Plus dur le recommencement

Enseigner, transmettre, c’est un éternel recommencement, mais qui recommence quand même plus ou moins.

« Mais Madame, l’iPhone 8 ressemble à l’Phone 7 mais pourtant il n’en descend pas, ils ont bien été fabriqués par quelqu’un tous les deux, mais monsieur, Darwin c’est une religion comme une autre, , mais Madame vous avez vu cette vidéo sur Youtube qui dit le contraire ?? mais Madame vous les avez vus pour de vrai les fossiles du livre de SVT ? Non ? alors pourquoi vous y croyez ?? » tout ça, ce sont des choses auxquels les professeurs savent répondre. Ils prennent le temps, essaient de ne pas asséner, montrent des sources, discutent les sources contradictoires, essaient de donner des éléments mais sans imposer la réponse, en espérant que peu à peu les graines grandissent. Et quand elles grandissent ils sont satisfaits.

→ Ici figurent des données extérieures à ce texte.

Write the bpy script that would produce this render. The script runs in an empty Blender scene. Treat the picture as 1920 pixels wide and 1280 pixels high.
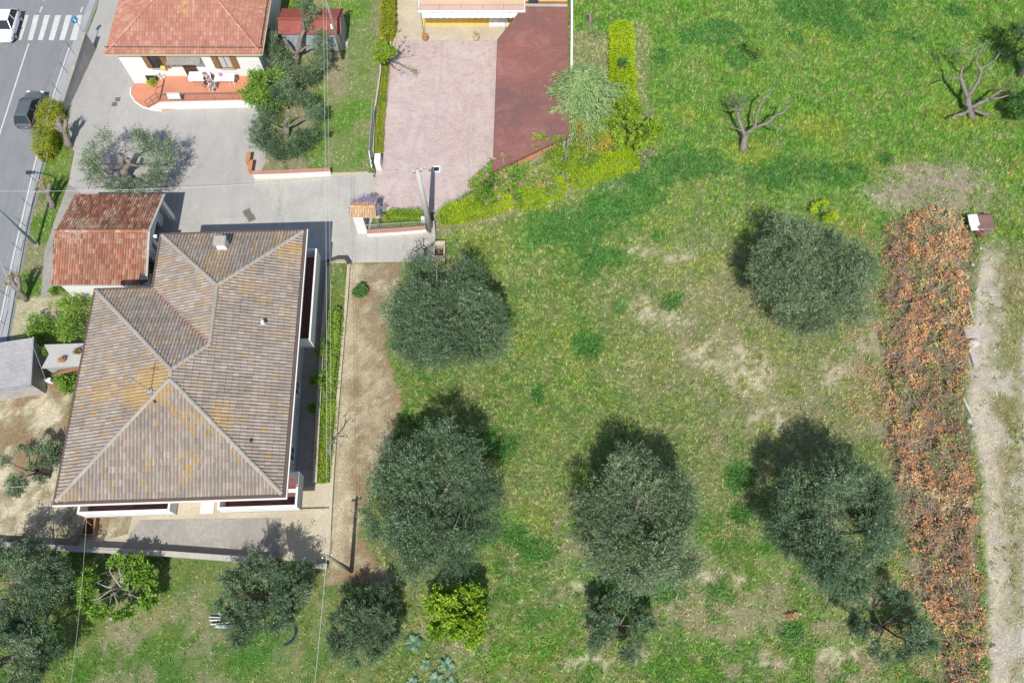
import bpy, math, random
import numpy as np
from mathutils import Vector, Matrix

SC = bpy.context.scene
COL = SC.collection
R = math.radians
random.seed(7); RNG = np.random.default_rng(11)

# ---------------------------------------------------------------- camera
H_CAM, TILT, FPX = 57.0, R(23.2), 1493.0        # drone height (m), tilt from straight down, focal length in photo pixels
cam = bpy.data.cameras.new('drone_camera'); cam.sensor_width = 36.0; cam.lens = FPX / 1920 * 36
cam.clip_start = 0.5; cam.clip_end = 3000
co = bpy.data.objects.new('drone_camera', cam); COL.objects.link(co)
co.location = (0, 0, H_CAM); co.rotation_euler = (TILT, 0, 0); SC.camera = co

# ---------------------------------------------------------------- sky, sun, exposure
SUN_EL = 54.0; SUN_AZ = 182.0                    # sun in the south, a touch to the west; shadows fall away from the camera
world = bpy.data.worlds.new('World'); SC.world = world; world.use_nodes = True
wn = world.node_tree; bg = wn.nodes['Background']
sky = wn.nodes.new('ShaderNodeTexSky'); sky.sky_type = 'NISHITA'; sky.sun_disc = False
sky.sun_elevation = R(SUN_EL); sky.sun_rotation = R(SUN_AZ); sky.altitude = 100
wn.links.new(sky.outputs[0], bg.inputs[0]); bg.inputs[1].default_value = 0.115
sl = bpy.data.lights.new('sun', 'SUN'); sl.energy = 4.3; sl.angle = R(0.5); sl.color = (1.0, 0.955, 0.89)
so = bpy.data.objects.new('sun', sl); COL.objects.link(so); so.location = (0, -40, 60)
so.rotation_euler = (R(90 - SUN_EL), 0, R(-(SUN_AZ - 180)))
SC.view_settings.view_transform = 'Standard'; SC.view_settings.look = 'None'
SC.view_settings.gamma = 1; SC.view_settings.exposure = 0.28; SC.view_settings.use_curve_mapping = False
SC.render.engine = 'CYCLES'
try:
    SC.cycles.max_bounces = 6; SC.cycles.transparent_max_bounces = 4; SC.cycles.diffuse_bounces = 3
    SC.cycles.caustics_reflective = False; SC.cycles.caustics_refractive = False
except Exception: pass

# ---------------------------------------------------------------- helpers
def W(px, py, h=0.0):
    """ground-survey helper: photo measurement -> real place in metres at height h"""
    v = 640 - py; th = TILT + math.atan(v / FPX)
    y = (H_CAM - h) * math.tan(th); z = (H_CAM - h) * math.cos(TILT) + y * math.sin(TILT)
    return Vector(((px - 960) * z / FPX, y, h))
def WP(pts, h=0.0): return [W(a, b, h) for a, b in pts]

WO = {}                                          # world origin of every parent
def tag(o, label=None, cat=None, group=None, kind=None):
    if label: o['label'] = label
    if cat: o['category'] = cat
    if group: o['group'] = group
    if kind: o['kind'] = kind
    return o
def thing(name, label, cat, loc=(0, 0, 0), rz=0.0, group=None):
    o = bpy.data.objects.new(name, None); COL.objects.link(o)
    o.empty_display_size = 0.2
    o.location = loc; o.rotation_euler = (0, 0, rz); WO[o.name] = Vector(loc)
    return tag(o, label, cat, group)
def link(o, parent=None):
    COL.objects.link(o)
    if parent is not None: o.parent = parent
    WO[o.name] = WO.get(parent.name, Vector((0, 0, 0))) if parent is not None else Vector((0, 0, 0))
    return o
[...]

Mais l’énergie que cela consomme, la dépense que cela demande est toujours plus forte, face au nombre, face aux influences extérieures. Quel temps passé à aller analyser les raisonnements qui s’opposent aux enseignements, à trouver des failles convaincantes, à les discuter avec les élèves, tout ça pour construire à nouveau ce que la culture avait pourtant réussi au fil des décennies à consolider comme un acquis. Autant de temps passé à stagner, à régresser intellectuellement, à ergoter, à tourner en rond, parfois à s’ennuyer, au lieu d’avancer, de bâtir, de progresser, autant de temps qu’un jour les enseignants les plus âgés et expérimentés finissent pas trouver gâché, vain, avant de péter un câble et de devenir racistes.

Quand chaque génération remet davantage en question l’acquis culturel, revient avec des convictions religieuses toujours plus fortes, la frustration est énorme et je la comprends. Toute ce qu’investissent les enseignants pour se battre contre la réinitialisation de la culture, c’est autant d’énergie qu’ils n’investissent pas pour la formation des esprits scientifiques, des expert.e.s, des ingénieur.e.s, des technicien.n.es et des universitaires qui feront la France de demain.

Quelqu’un qui étudie l’économie de l’immigration, quelqu’un qui travaille pour SOS méditerranée, ou pour OXFAM, un expert des conflits des frontières, un humanitaire, ne peut pas savoir ça, ne peut pas sentir cette colère et ce découragement, car son métier avance, crée, sauve des gens, a du sens. Lui ne voit pas la stagnation, l’enlisement, la stérilité, gagner sa vie, son quotidien, ses efforts.